Exercise
Repeat every line below exactly, word for word.
# start of Task input
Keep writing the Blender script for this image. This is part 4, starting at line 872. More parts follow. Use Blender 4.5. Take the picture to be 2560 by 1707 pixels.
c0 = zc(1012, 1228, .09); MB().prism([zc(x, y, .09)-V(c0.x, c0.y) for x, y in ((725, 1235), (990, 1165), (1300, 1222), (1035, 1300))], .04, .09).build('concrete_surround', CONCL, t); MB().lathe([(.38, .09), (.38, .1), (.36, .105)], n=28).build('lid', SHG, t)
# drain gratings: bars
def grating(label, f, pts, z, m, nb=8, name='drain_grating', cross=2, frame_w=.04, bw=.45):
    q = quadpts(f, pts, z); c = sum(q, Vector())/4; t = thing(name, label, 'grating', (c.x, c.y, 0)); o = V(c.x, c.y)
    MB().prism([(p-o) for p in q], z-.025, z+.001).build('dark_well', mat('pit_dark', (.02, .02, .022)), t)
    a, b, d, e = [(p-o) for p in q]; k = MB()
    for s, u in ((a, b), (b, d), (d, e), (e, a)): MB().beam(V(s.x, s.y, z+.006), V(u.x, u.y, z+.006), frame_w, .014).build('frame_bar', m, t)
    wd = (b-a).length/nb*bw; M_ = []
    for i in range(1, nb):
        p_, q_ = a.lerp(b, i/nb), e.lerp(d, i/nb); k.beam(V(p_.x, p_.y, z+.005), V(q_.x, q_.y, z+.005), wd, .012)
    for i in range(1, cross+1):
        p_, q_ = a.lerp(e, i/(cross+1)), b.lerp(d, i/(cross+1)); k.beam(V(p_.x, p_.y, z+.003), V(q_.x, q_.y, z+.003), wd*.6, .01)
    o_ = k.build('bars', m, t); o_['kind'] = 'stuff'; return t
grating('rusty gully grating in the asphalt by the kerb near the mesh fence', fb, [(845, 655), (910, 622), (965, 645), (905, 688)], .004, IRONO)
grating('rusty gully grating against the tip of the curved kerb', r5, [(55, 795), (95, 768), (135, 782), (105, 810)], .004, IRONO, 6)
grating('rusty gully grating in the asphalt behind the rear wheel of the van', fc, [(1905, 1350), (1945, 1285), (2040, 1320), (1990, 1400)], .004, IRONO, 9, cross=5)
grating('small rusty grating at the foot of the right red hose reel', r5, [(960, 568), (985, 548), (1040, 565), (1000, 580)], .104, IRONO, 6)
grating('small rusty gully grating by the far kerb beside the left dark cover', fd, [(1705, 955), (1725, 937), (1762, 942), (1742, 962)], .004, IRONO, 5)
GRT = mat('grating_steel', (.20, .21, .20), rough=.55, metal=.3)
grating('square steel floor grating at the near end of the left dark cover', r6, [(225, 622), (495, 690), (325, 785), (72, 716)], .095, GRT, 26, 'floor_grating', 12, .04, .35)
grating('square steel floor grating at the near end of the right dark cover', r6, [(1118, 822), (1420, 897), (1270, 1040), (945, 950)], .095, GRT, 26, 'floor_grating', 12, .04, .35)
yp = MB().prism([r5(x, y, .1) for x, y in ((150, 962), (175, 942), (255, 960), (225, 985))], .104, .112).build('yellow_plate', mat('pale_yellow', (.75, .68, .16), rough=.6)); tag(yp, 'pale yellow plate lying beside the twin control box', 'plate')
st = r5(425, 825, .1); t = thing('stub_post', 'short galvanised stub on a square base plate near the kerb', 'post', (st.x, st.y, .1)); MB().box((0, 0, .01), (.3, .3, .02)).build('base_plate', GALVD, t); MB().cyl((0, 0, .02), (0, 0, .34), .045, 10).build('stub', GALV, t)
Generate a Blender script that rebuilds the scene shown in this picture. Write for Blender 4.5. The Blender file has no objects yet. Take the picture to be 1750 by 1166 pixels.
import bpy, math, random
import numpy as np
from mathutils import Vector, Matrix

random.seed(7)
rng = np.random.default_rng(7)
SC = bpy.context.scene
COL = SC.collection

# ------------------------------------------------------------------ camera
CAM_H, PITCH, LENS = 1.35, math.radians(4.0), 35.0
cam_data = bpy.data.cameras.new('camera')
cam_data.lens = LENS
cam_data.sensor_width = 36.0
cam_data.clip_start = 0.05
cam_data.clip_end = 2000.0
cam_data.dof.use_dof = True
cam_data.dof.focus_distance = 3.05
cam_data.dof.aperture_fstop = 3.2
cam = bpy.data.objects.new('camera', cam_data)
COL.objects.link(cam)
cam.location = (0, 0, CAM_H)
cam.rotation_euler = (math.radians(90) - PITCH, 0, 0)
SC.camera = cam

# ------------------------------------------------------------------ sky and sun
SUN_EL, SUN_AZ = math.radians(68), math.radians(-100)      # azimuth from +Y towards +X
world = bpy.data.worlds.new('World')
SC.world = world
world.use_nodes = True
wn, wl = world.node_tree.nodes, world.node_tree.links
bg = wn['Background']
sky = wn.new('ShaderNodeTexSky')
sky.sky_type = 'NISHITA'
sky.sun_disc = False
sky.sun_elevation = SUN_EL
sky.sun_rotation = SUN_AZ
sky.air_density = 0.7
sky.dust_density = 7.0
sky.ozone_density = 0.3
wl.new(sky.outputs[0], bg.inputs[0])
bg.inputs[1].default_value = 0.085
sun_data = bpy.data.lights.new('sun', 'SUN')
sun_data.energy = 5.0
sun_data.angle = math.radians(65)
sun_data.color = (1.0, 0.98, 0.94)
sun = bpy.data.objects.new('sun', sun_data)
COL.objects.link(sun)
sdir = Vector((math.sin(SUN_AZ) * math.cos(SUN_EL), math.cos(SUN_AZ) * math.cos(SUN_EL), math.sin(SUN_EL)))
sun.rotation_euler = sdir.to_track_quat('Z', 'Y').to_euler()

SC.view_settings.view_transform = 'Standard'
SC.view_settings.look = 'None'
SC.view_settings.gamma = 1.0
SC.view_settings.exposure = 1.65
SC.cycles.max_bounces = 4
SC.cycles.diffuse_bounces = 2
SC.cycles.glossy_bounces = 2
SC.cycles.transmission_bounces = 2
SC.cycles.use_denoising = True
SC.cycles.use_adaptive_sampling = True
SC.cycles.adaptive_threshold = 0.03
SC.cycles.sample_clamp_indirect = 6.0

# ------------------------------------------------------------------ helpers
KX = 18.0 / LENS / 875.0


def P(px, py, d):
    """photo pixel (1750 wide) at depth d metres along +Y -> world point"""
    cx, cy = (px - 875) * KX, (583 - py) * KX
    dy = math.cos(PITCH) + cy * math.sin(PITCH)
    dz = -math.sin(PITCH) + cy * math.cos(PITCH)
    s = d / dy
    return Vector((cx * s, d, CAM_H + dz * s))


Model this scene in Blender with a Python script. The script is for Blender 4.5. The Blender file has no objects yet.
# end of Task input
Correct result
Keep writing the Blender script for this image. This is part 4, starting at line 872. More parts follow. Use Blender 4.5. Take the picture to be 2560 by 1707 pixels.
c0 = zc(1012, 1228, .09); MB().prism([zc(x, y, .09)-V(c0.x, c0.y) for x, y in ((725, 1235), (990, 1165), (1300, 1222), (1035, 1300))], .04, .09).build('concrete_surround', CONCL, t); MB().lathe([(.38, .09), (.38, .1), (.36, .105)], n=28).build('lid', SHG, t)
# drain gratings: bars
def grating(label, f, pts, z, m, nb=8, name='drain_grating', cross=2, frame_w=.04, bw=.45):
    q = quadpts(f, pts, z); c = sum(q, Vector())/4; t = thing(name, label, 'grating', (c.x, c.y, 0)); o = V(c.x, c.y)
    MB().prism([(p-o) for p in q], z-.025, z+.001).build('dark_well', mat('pit_dark', (.02, .02, .022)), t)
    a, b, d, e = [(p-o) for p in q]; k = MB()
    for s, u in ((a, b), (b, d), (d, e), (e, a)): MB().beam(V(s.x, s.y, z+.006), V(u.x, u.y, z+.006), frame_w, .014).build('frame_bar', m, t)
    wd = (b-a).length/nb*bw; M_ = []
    for i in range(1, nb):
        p_, q_ = a.lerp(b, i/nb), e.lerp(d, i/nb); k.beam(V(p_.x, p_.y, z+.005), V(q_.x, q_.y, z+.005), wd, .012)
    for i in range(1, cross+1):
        p_, q_ = a.lerp(e, i/(cross+1)), b.lerp(d, i/(cross+1)); k.beam(V(p_.x, p_.y, z+.003), V(q_.x, q_.y, z+.003), wd*.6, .01)
    o_ = k.build('bars', m, t); o_['kind'] = 'stuff'; return t
grating('rusty gully grating in the asphalt by the kerb near the mesh fence', fb, [(845, 655), (910, 622), (965, 645), (905, 688)], .004, IRONO)
grating('rusty gully grating against the tip of the curved kerb', r5, [(55, 795), (95, 768), (135, 782), (105, 810)], .004, IRONO, 6)
grating('rusty gully grating in the asphalt behind the rear wheel of the van', fc, [(1905, 1350), (1945, 1285), (2040, 1320), (1990, 1400)], .004, IRONO, 9, cross=5)
grating('small rusty grating at the foot of the right red hose reel', r5, [(960, 568), (985, 548), (1040, 565), (1000, 580)], .104, IRONO, 6)
grating('small rusty gully grating by the far kerb beside the left dark cover', fd, [(1705, 955), (1725, 937), (1762, 942), (1742, 962)], .004, IRONO, 5)
GRT = mat('grating_steel', (.20, .21, .20), rough=.55, metal=.3)
grating('square steel floor grating at the near end of the left dark cover', r6, [(225, 622), (495, 690), (325, 785), (72, 716)], .095, GRT, 26, 'floor_grating', 12, .04, .35)
grating('square steel floor grating at the near end of the right dark cover', r6, [(1118, 822), (1420, 897), (1270, 1040), (945, 950)], .095, GRT, 26, 'floor_grating', 12, .04, .35)
yp = MB().prism([r5(x, y, .1) for x, y in ((150, 962), (175, 942), (255, 960), (225, 985))], .104, .112).build('yellow_plate', mat('pale_yellow', (.75, .68, .16), rough=.6)); tag(yp, 'pale yellow plate lying beside the twin control box', 'plate')
st = r5(425, 825, .1); t = thing('stub_post', 'short galvanised stub on a square base plate near the kerb', 'post', (st.x, st.y, .1)); MB().box((0, 0, .01), (.3, .3, .02)).build('base_plate', GALVD, t); MB().cyl((0, 0, .02), (0, 0, .34), .045, 10).build('stub', GALV, t)
Generate a Blender script that rebuilds the scene shown in this picture. Write for Blender 4.5. The Blender file has no objects yet. Take the picture to be 1750 by 1166 pixels.
import bpy, math, random
import numpy as np
from mathutils import Vector, Matrix

random.seed(7)
rng = np.random.default_rng(7)
SC = bpy.context.scene
COL = SC.collection

# ------------------------------------------------------------------ camera
CAM_H, PITCH, LENS = 1.35, math.radians(4.0), 35.0
cam_data = bpy.data.cameras.new('camera')
cam_data.lens = LENS
cam_data.sensor_width = 36.0
cam_data.clip_start = 0.05
cam_data.clip_end = 2000.0
cam_data.dof.use_dof = True
cam_data.dof.focus_distance = 3.05
cam_data.dof.aperture_fstop = 3.2
cam = bpy.data.objects.new('camera', cam_data)
COL.objects.link(cam)
cam.location = (0, 0, CAM_H)
cam.rotation_euler = (math.radians(90) - PITCH, 0, 0)
SC.camera = cam

# ------------------------------------------------------------------ sky and sun
SUN_EL, SUN_AZ = math.radians(68), math.radians(-100)      # azimuth from +Y towards +X
world = bpy.data.worlds.new('World')
SC.world = world
world.use_nodes = True
wn, wl = world.node_tree.nodes, world.node_tree.links
bg = wn['Background']
sky = wn.new('ShaderNodeTexSky')
sky.sky_type = 'NISHITA'
sky.sun_disc = False
sky.sun_elevation = SUN_EL
sky.sun_rotation = SUN_AZ
sky.air_density = 0.7
sky.dust_density = 7.0
sky.ozone_density = 0.3
wl.new(sky.outputs[0], bg.inputs[0])
bg.inputs[1].default_value = 0.085
sun_data = bpy.data.lights.new('sun', 'SUN')
sun_data.energy = 5.0
sun_data.angle = math.radians(65)
sun_data.color = (1.0, 0.98, 0.94)
sun = bpy.data.objects.new('sun', sun_data)
COL.objects.link(sun)
sdir = Vector((math.sin(SUN_AZ) * math.cos(SUN_EL), math.cos(SUN_AZ) * math.cos(SUN_EL), math.sin(SUN_EL)))
sun.rotation_euler = sdir.to_track_quat('Z', 'Y').to_euler()

SC.view_settings.view_transform = 'Standard'
SC.view_settings.look = 'None'
SC.view_settings.gamma = 1.0
SC.view_settings.exposure = 1.65
SC.cycles.max_bounces = 4
SC.cycles.diffuse_bounces = 2
SC.cycles.glossy_bounces = 2
SC.cycles.transmission_bounces = 2
SC.cycles.use_denoising = True
SC.cycles.use_adaptive_sampling = True
SC.cycles.adaptive_threshold = 0.03
SC.cycles.sample_clamp_indirect = 6.0

# ------------------------------------------------------------------ helpers
KX = 18.0 / LENS / 875.0


def P(px, py, d):
    """photo pixel (1750 wide) at depth d metres along +Y -> world point"""
    cx, cy = (px - 875) * KX, (583 - py) * KX
    dy = math.cos(PITCH) + cy * math.sin(PITCH)
    dz = -math.sin(PITCH) + cy * math.cos(PITCH)
    s = d / dy
    return Vector((cx * s, d, CAM_H + dz * s))


Model this scene in Blender with a Python script. The script is for Blender 4.5. The Blender file has no objects yet.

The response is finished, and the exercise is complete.